Il “Che” secondo Gianfranco Zigoni chi è stato?
Un uomo che si è speso fino a quando non l’hanno assassinato perché le sofferenze cessassero, che ha dato la speranza a popoli che non sapevano neppure che cosa volesse dire. Certo, ha ucciso, per farlo, ma il “Che” desiderava la pace, non la guerra. Era un combattente, com’è stato Muhammad Ali, come Gandhi. Sembrano differenti, opposti, divergenti, invece, se guardate bene, si somigliano.
In che maniera?
Ognuno di loro lottava, si impegnava per il bene del prossimo. In questo, però, c’è una figura che viene sopra e davanti a tutti, ed è Gesù Cristo. Tempo fa parlai con un prete e gli dissi che, a mio parere, il “Che “ aveva molto in comune con Gesù. Lui mi rispose che era una visione che non poteva condividere. Poi lessi un articolo in cui si sosteneva proprio questa tesi, ossia che il “Che” fosse stato uno dei personaggi storici più vicini a Gesù. Andai dal prete e glielo mostrai. Mi fece: “Hai ragione tu”, e sorrise.

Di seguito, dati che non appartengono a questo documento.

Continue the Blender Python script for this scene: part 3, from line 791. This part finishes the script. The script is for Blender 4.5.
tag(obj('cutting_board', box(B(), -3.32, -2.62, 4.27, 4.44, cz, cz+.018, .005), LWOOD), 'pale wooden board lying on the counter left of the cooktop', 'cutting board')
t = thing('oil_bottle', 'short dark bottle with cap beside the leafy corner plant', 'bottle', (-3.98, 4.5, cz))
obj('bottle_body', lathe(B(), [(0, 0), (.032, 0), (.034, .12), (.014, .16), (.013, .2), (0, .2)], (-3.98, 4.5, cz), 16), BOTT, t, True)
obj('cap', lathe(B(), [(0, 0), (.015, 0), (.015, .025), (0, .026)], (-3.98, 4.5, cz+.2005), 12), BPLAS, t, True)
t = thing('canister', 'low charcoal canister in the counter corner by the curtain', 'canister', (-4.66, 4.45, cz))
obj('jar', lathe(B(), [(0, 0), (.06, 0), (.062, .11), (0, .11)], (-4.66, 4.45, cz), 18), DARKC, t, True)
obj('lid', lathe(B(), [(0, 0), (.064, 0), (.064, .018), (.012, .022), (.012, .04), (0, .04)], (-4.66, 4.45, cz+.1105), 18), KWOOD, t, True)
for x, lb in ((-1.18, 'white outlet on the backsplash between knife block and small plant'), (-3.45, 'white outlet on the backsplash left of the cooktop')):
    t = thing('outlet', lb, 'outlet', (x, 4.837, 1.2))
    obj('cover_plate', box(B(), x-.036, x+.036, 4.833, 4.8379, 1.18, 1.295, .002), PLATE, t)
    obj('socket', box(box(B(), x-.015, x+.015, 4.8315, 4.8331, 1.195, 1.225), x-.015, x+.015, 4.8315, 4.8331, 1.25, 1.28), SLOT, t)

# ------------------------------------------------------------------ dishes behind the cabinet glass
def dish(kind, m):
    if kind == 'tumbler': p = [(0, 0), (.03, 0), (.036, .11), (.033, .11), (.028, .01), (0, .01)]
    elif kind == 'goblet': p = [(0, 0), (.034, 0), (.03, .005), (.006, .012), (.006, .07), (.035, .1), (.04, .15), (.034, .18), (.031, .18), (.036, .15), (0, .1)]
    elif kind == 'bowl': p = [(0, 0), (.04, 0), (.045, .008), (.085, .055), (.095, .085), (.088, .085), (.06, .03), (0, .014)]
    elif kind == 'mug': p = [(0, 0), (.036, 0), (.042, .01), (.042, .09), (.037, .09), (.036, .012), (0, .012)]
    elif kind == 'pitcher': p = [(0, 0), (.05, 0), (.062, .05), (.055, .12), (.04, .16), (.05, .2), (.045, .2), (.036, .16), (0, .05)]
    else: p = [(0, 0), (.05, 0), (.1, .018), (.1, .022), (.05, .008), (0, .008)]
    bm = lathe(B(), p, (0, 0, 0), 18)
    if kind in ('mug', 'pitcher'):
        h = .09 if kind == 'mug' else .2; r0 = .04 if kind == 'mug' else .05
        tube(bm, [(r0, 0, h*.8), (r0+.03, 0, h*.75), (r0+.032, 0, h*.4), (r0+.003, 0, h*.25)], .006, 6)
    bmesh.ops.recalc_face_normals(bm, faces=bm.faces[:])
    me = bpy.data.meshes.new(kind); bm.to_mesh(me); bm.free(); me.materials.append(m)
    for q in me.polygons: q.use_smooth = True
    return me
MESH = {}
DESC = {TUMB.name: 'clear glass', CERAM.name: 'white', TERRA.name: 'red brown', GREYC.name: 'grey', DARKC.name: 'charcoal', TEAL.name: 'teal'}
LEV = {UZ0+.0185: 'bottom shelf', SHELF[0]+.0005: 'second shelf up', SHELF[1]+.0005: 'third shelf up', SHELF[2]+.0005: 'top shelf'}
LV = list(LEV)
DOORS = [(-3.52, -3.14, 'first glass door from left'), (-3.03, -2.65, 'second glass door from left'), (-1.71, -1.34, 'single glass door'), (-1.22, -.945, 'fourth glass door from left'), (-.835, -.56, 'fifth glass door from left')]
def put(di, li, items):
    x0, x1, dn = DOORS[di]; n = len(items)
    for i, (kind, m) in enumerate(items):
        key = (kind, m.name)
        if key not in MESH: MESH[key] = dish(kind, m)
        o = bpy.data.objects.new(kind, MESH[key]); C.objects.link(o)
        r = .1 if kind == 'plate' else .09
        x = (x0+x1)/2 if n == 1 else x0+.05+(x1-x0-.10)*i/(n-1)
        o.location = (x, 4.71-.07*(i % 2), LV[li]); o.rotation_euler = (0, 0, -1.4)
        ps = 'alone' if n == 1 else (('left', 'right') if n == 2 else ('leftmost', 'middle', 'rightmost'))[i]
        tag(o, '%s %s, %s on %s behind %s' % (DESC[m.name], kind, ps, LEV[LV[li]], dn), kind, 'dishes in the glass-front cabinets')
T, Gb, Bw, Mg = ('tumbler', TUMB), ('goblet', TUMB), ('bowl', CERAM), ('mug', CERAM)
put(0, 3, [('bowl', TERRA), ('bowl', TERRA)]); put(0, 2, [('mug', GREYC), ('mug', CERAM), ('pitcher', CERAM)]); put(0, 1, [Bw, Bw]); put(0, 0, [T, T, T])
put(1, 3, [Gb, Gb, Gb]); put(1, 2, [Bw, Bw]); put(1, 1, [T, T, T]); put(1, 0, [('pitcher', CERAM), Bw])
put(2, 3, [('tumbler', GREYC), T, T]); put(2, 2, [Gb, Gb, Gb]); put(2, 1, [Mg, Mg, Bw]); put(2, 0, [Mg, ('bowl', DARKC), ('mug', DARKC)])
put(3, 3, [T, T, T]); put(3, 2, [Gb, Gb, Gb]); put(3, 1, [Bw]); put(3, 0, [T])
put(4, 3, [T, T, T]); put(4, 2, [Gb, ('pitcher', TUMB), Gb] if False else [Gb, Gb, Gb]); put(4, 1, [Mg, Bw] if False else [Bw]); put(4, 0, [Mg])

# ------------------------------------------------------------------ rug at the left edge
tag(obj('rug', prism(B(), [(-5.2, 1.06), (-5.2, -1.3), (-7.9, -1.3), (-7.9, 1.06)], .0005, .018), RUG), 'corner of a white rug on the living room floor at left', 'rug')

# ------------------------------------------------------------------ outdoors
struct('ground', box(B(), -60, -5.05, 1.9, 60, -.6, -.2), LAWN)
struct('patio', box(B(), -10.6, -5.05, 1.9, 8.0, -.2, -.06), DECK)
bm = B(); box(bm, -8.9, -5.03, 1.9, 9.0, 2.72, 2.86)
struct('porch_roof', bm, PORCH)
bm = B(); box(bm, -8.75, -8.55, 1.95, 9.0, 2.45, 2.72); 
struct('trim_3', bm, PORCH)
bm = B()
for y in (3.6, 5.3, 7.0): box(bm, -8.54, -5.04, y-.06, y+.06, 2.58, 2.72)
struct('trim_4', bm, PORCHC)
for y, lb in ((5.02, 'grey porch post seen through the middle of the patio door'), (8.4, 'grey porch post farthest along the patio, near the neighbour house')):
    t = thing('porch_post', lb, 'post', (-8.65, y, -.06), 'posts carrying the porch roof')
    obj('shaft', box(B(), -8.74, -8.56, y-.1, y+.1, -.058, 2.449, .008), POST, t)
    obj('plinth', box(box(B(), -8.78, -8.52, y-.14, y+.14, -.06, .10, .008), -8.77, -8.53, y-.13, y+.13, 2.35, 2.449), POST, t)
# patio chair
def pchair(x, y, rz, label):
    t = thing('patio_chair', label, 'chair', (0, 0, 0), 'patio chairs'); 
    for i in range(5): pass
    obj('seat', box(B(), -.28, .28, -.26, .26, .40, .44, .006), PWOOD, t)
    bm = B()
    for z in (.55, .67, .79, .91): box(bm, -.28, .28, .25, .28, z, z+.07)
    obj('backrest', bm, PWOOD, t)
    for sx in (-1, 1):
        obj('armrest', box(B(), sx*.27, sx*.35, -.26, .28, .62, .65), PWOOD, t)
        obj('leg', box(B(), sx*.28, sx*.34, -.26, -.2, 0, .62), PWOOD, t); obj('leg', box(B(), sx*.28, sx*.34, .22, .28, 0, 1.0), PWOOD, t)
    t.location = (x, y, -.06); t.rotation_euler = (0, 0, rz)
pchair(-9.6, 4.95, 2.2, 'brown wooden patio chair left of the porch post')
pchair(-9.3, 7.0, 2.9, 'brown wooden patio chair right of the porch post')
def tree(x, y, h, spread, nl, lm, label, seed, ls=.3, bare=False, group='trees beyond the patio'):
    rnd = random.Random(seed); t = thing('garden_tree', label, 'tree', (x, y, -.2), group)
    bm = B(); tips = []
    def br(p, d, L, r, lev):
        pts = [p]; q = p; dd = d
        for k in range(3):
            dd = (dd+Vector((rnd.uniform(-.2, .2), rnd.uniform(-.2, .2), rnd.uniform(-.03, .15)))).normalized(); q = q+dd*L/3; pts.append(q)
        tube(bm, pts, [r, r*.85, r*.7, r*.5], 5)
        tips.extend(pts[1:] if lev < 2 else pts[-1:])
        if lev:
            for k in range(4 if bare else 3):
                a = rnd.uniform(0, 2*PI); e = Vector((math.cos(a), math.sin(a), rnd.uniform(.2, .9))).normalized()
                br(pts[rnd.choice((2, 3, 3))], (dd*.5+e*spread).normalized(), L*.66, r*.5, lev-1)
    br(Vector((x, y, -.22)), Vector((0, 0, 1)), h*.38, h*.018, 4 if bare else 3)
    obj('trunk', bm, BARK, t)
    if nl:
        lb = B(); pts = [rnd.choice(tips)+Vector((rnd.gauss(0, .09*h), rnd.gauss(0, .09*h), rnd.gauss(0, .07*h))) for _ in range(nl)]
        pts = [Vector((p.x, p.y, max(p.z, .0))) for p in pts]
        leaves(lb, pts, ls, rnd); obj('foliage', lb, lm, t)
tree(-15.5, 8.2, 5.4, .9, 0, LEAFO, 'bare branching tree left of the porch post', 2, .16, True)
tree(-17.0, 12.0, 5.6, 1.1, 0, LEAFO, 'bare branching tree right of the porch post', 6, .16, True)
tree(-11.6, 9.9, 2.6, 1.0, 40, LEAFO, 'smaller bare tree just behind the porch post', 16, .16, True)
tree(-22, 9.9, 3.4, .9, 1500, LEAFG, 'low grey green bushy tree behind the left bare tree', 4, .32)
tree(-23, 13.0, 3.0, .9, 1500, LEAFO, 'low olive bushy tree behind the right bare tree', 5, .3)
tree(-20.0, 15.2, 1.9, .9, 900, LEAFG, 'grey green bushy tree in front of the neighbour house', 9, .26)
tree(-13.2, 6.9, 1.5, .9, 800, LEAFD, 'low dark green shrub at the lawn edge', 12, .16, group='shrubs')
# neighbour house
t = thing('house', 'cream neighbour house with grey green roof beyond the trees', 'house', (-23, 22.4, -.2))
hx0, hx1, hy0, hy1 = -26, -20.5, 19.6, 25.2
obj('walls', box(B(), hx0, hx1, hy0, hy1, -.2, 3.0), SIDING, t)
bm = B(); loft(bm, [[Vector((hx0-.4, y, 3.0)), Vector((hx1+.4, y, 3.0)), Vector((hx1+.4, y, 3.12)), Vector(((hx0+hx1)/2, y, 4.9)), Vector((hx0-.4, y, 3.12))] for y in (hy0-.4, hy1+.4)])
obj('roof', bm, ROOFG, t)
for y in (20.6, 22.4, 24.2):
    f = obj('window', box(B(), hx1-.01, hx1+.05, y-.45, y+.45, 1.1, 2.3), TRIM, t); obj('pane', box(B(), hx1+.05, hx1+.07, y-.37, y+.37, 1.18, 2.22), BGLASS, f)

Gesù Cristo cosa rappresenta per lei?
Non l’ho mai visto come figlio di Dio. Per me è sempre stato un rivoluzionario della pace e dell’amore. Gesù è il Discorso della Montagna: “Beati i poveri di spirito perché di essi è il regno dei cieli. Beati i miti perché possederanno la terra. Beati quelli che piangono perché saranno consolati. Beati quelli che hanno fame e sete della giustizia perché saranno saziati. Beati i misericordiosi perché troveranno misericordia. Beati i puri di cuore perché vedranno Dio”. Esiste qualcosa di più grande? Cercatelo, non lo troverete.